BE’s oldest alum tells tales from the early years

CHARLESTON—At 101 years old, Mary Agnes McGorty Pattillo is the oldest living graduate of Bishop England High School.

One year older than her alma mater, Mrs. Pattillo is scheduled to be a guest of honor at the upcoming Mass to celebrate the school’s 100th anniversary. She is hopeful she can attend, but is still recovering from a heart attack and was just released from hospice.

Joking, Mrs. Pattillo suggested she could make it if she had a helicopter to carry her there and back.

Sitting on a flowered sofa — which has its own story of being rescued after Hurricane Hugo — Mrs. Pattillo’s smile lights up her face and eyes. Although she struggles with her hearing, the centenarian is still sharp and notes that she has all her teeth and doesn’t wear glasses.

BE-alumni-scan-webHer daughter, Carole Darling, reminisces with her mom, recalling memories from high school and all the years after. Mrs. Pattillo — Mary Agnes then — graduated with the class of 1932; a teenager during the Great Depression.

“Nobody had any money,” she said. In those days, Bishop England didn’t have lunch options, so everyone brought what they could afford — usually crackers or bread. But Mrs. Pattillo loved going to school.
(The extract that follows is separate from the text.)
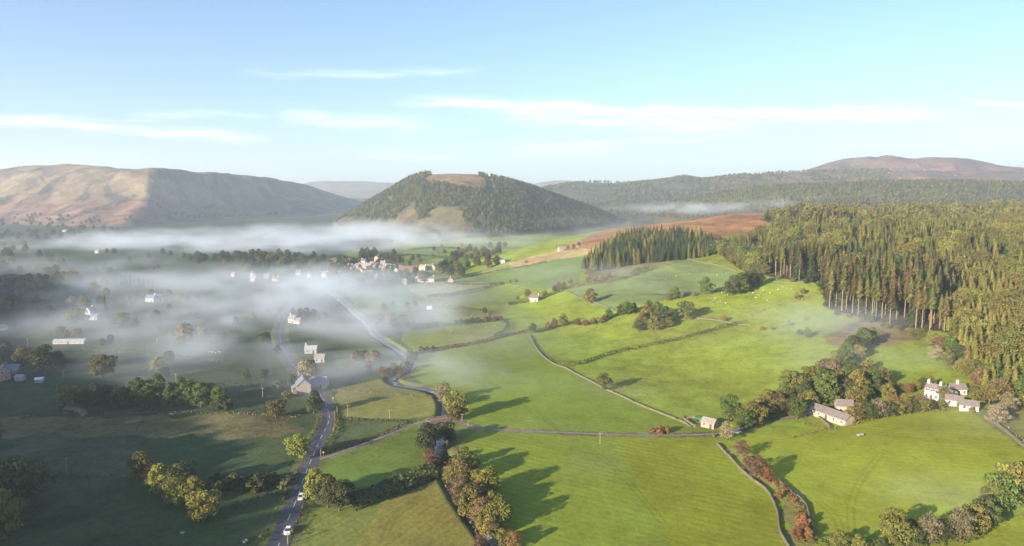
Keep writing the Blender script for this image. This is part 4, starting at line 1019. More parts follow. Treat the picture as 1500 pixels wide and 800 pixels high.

As the only girl in a family of seven boys, she looked forward to being with her girl friends, even putting up with the hated school uniform, which in those days included a blue skirt, white blouse, heavy black stockings, and a black tie.

Bishop England later switched to Irish green.

Stories abound about the nuns and priests, some especially well-loved. One of her favorites was Father Joseph L. O’Brien, the school’s first rector, who would sit on the desks and chat with the students.

Mrs. Pattillo also recalls the room where the nuns stored their habits. One day, a classmate snuck in, put on a nun’s veil, and stood in the glass door making faces and entertaining students. “We thought it was so funny,” she said.

It was a much different time. Mrs. Pattillo said few people had cars, so when she visited friends on Folly Beach or Sullivan’s Island, she had to walk to the ferry (there were no bridges) and then hop a trolley to the designation.

One of her closest friends was Dorothea Blanchard, future mom of the novelist Dorothea Benton Frank.

Another fact that may be a shocker to Southern sports fans — where football is King — was the non-existence of Friday Night Lights then.

“We didn’t know anything about football,” Mrs. Pattillo said. “Everybody played baseball and basketball.”

Mrs. Darling said she only recently discovered that her mom played high school basketball and was described as a pretty good player. Mrs. Pattillo waves her hand dismissively at this. She said her most vivid memory of basketball is getting the flu at an away tournament. She was so sick, she had to stay with a host Catholic family until she was well enough to return home on the train.

During this same time frame, her brother Thomas was on the Bishop England team that won the National Invitation Tournament in Chicago in 1929 and had their photo taken with President Herbert Hoover.

After high school, life was especially busy. Mary Agnes McGorty married Francis Edward Pattillo and they had five children. A product of the Depression, she always worked hard, first from home and then as a proof reader and typesetter for the News and Courier; retiring in the mid-80s.

If she can attend the 100th anniversary event it will be the second recent honor she’s received for her accomplishments, joining the papal blessing from her 100th birthday and maybe earning a spot beside the framed photo of herself with Bishop Robert E. Guglielmone.